Gesture of “Niceness”

One year, for my daughter’s birthday party, a friend’s mom dropped off a gift at our front door. Turns out they couldn’t make the party but wanted to still bring a gift. I was surprised when I stepped outside and saw it.

At first, I was blown away by the kind gesture. At the same time, it felt totally unnecessary because it is practically impossible to attend all the birthday parties in elementary school.

I was surprised by the effort and also curious. No, not all things need to be read into – but this made me pause. Not because it was kind or “too much” but because I do things like that too.

One year for Valentine’s Day, I purchased a few plants and chocolate bars and gave them as gifts to the mother’s of my daughter’s close friends and some neighbors. I felt “nice” and thoughtful.

When I told my sister about it, she looked surprised and questioned, “that’s nice, but why did you do that?” I felt a little pinch of both judgment and awareness.

Because sometimes kind acts are more than kind, they are sneakily agenda driven and ego based.

As in the “hey, here’s a gift, please continue to like me or be on good terms because it makes me feel safe” variety… People pleasers and nice girls are familiar with this action because deep down they are craving acceptance and enoughness through others.

A Gift is A Gift

One of my former coaches told this story about his mom.

His mom had been his spiritual mentor and he speaks of her often in his teachings. When one of his clients had the chance to meet his mom for the first time, she brought a gift. It meant a lot to her to meet someone that had such a profound impact on his life.

His mom took one look at the gift and said politely, “no thank you!” She was stunned and it took her time to understand why anyone would do that.

She realized that, “no thank you” meant, “I don’t need a gift in order to like you and you don’t need to put me on a pedestal. Likewise, you don’t have to prove anything to me by giving me something.

At first glance, this might sting but at the deepest level this is unconditional love — by not receiving the gift, she said “you are enough as you are and it is not for me to see this, but for you to see it.”

I don’t believe she refuses every gift given to her, it’s just that she’s intuitive and recognized the insecurity in the gesture. So instead of being “appropriate” and receiving the gift — she modeled a deeper truth — that the gift was not about her as the recipient but about the giver’s desire to be seen and loved.

Back to that question: why?

The sting of buying a gift and having the other person say, no thanks definitely triggered her— ouch! It actually led to deep insight for her to see something about herself. As I listened to the story, I felt the same insight land for me.

The question my sister asked me about why I bought the Valentine’s gifts echoed in my ear. I didn’t buy the gifts to be nice or as a kind gesture. I bought them to be liked and that gave me a sense of safety that soothed the deep insecurity I was feeling at the time.

When you are on the road to being the most authentic version of yourself, this is a creative opportunity to understand yourself at a deeper level and heal people pleasing tendencies.

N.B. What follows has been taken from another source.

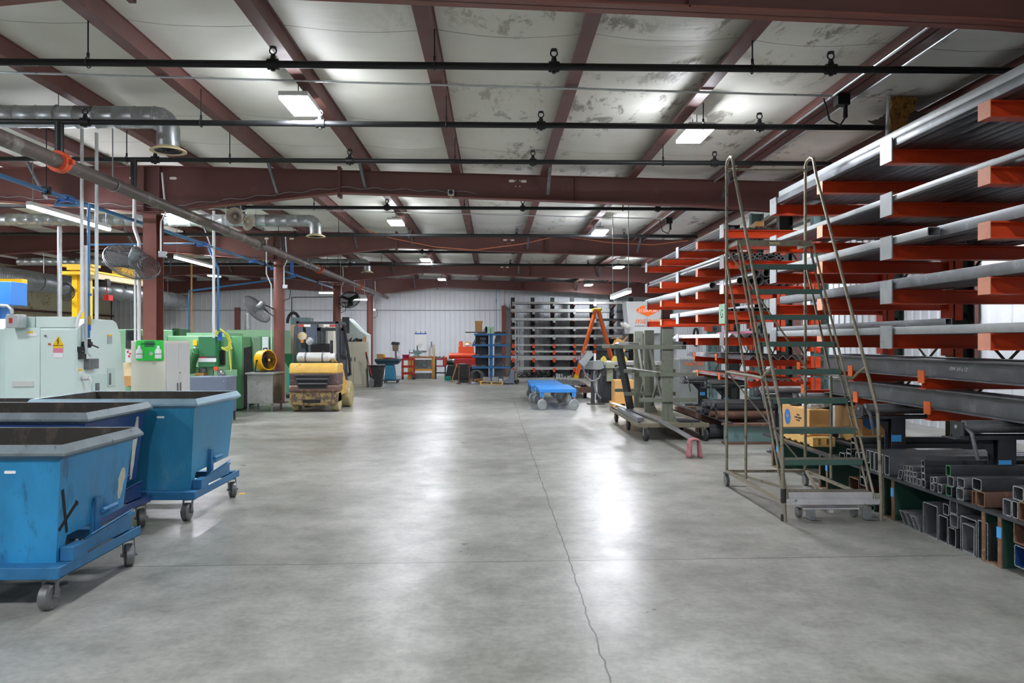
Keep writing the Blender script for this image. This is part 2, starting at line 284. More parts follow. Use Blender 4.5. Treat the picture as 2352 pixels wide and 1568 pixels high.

Yes, a gift is a gift. It is kind, generous and thoughtful. However, when the underlying message is coming from fear(ego) – it can feel a little off.

Tendencies like saying, “yes, that sounds great, when deep down it does not sound fun to you. Or going out of your way when it doesn’t work in your schedule. Over time this becomes exhausting and performative. It can take some inner work and creative perception but these habits can change.

For me, not only have they changed but I am now at a place where knowing that someone doesn’t like me — hard to imagine  (she literally told me) leaves me feeling at total peace and acceptance with myself.

I don’t feel like I need to change this person’s perception of me, nor do I buy gifts in order to feel safe. I feel it regardless. I feel nice enough, likeable and secure in my own being and that is priceless.

Questions to Ponder

  1. Is people-pleasing an issue for you?
  2. Does it bother you to not be liked?
  3. Where are you performing instead of being YOU?